#### WHAT YOU NEED TO DO:
Give again, word for word, each line from the top of the listing through the line that holds "DR = [SY(167.3-39.2*k) for k in range(9)]".

#### DATASET EXCERPT:
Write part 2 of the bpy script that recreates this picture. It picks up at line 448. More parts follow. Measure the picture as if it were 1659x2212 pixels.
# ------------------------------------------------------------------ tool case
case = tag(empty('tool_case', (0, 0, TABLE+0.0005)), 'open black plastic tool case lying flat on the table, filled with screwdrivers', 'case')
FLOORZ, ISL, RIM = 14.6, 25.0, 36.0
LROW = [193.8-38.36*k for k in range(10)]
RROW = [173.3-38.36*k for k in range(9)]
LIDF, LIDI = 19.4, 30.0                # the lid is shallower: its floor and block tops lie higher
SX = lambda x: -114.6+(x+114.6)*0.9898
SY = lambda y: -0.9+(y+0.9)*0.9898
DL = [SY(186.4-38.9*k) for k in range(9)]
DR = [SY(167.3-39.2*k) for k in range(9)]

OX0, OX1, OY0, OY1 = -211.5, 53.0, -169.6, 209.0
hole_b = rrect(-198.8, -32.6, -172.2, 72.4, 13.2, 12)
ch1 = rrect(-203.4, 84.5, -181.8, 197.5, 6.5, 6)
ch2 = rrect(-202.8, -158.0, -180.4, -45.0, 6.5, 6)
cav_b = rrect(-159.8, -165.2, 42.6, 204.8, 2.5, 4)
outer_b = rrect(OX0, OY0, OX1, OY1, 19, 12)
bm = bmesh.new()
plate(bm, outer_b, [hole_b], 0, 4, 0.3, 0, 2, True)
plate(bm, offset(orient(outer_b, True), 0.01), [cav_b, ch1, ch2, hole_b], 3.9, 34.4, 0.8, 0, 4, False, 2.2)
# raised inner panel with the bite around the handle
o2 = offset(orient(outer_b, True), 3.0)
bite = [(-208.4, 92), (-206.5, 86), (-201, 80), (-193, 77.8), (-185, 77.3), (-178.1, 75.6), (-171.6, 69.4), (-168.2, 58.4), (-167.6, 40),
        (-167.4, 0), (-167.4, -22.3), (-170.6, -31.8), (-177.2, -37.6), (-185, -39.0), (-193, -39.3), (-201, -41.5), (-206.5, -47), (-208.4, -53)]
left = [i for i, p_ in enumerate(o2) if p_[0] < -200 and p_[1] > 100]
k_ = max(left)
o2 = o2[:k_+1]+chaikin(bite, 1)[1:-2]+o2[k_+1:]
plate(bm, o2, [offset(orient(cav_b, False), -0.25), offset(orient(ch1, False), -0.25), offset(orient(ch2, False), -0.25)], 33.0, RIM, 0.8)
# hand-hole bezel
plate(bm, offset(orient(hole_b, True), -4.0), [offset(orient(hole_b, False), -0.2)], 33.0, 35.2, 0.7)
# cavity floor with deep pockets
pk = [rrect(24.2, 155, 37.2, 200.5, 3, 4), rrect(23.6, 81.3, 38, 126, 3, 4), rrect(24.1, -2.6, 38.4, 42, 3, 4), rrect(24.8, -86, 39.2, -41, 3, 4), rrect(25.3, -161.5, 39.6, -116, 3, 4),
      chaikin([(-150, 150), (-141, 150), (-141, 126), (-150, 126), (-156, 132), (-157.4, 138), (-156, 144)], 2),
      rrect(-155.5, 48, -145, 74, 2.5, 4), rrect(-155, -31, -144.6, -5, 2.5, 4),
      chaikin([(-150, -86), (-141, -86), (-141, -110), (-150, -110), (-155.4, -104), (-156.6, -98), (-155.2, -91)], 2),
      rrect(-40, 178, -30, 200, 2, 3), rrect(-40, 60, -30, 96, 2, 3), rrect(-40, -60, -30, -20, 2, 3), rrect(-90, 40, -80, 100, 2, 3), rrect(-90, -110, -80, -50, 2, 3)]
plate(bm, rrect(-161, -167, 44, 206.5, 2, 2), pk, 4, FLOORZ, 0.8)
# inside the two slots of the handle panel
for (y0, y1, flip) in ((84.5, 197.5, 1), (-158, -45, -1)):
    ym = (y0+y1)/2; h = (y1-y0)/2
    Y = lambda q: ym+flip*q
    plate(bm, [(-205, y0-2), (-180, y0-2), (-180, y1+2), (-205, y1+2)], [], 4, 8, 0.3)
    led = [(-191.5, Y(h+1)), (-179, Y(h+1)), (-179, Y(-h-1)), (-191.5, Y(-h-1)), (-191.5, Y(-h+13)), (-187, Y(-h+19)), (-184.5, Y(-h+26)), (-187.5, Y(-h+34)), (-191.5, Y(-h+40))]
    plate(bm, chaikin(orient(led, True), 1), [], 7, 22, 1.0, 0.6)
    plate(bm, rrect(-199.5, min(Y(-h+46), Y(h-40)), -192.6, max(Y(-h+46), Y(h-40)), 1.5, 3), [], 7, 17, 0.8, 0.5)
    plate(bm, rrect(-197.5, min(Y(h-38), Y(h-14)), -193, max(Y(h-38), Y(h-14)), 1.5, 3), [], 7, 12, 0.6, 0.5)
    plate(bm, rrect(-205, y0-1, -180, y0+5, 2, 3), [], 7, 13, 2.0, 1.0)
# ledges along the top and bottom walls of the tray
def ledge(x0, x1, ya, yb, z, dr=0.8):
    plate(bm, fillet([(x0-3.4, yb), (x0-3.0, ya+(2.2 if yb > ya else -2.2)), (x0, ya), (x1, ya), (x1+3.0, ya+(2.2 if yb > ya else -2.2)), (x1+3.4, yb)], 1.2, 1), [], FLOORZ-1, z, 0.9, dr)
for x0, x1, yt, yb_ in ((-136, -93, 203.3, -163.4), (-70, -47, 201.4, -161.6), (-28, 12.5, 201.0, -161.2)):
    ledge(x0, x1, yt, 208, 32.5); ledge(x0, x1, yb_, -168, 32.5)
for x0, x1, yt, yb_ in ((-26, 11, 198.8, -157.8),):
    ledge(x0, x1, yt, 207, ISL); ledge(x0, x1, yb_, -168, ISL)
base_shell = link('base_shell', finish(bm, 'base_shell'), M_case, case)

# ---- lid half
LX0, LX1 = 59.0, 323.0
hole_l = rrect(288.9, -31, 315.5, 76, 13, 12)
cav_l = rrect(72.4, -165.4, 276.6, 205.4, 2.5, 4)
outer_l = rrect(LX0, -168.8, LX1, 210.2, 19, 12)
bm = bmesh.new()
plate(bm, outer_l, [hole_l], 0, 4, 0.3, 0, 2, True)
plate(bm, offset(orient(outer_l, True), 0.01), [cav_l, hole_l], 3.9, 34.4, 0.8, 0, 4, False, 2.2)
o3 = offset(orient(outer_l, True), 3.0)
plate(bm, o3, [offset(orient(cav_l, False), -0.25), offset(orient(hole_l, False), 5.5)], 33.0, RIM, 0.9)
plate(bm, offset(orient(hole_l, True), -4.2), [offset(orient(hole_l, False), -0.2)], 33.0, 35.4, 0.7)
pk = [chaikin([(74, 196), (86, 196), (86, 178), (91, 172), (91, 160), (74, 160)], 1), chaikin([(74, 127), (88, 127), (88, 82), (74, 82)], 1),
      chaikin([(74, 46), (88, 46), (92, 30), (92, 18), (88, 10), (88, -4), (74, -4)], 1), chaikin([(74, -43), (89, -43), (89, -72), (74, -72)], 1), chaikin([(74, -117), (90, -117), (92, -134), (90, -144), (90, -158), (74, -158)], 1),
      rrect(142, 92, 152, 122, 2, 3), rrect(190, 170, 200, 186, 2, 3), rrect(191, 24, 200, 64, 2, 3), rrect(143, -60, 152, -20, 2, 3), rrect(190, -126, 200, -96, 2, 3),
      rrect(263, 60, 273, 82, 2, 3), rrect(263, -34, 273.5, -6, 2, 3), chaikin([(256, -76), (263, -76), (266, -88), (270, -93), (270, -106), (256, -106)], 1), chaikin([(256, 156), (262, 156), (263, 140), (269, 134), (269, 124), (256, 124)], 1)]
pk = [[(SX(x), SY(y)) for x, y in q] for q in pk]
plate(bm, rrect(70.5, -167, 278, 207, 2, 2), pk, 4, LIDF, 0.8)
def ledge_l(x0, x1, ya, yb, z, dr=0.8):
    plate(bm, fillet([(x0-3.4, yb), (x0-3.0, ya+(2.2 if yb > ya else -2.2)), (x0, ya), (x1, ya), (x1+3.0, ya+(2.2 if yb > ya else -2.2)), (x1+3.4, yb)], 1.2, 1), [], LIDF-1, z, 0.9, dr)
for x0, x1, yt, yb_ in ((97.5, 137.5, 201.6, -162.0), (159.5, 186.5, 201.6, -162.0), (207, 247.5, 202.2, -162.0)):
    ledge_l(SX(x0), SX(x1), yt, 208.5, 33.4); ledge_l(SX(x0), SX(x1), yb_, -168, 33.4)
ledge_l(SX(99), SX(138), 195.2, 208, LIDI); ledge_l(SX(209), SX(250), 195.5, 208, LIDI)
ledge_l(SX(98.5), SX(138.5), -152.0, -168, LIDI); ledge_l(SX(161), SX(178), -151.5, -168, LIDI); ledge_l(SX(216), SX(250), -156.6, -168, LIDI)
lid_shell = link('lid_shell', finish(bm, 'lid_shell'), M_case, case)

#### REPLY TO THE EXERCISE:
Write part 2 of the bpy script that recreates this picture. It picks up at line 448. More parts follow. Measure the picture as if it were 1659x2212 pixels.
# ------------------------------------------------------------------ tool case
case = tag(empty('tool_case', (0, 0, TABLE+0.0005)), 'open black plastic tool case lying flat on the table, filled with screwdrivers', 'case')
FLOORZ, ISL, RIM = 14.6, 25.0, 36.0
LROW = [193.8-38.36*k for k in range(10)]
RROW = [173.3-38.36*k for k in range(9)]
LIDF, LIDI = 19.4, 30.0                # the lid is shallower: its floor and block tops lie higher
SX = lambda x: -114.6+(x+114.6)*0.9898
SY = lambda y: -0.9+(y+0.9)*0.9898
DL = [SY(186.4-38.9*k) for k in range(9)]
DR = [SY(167.3-39.2*k) for k in range(9)]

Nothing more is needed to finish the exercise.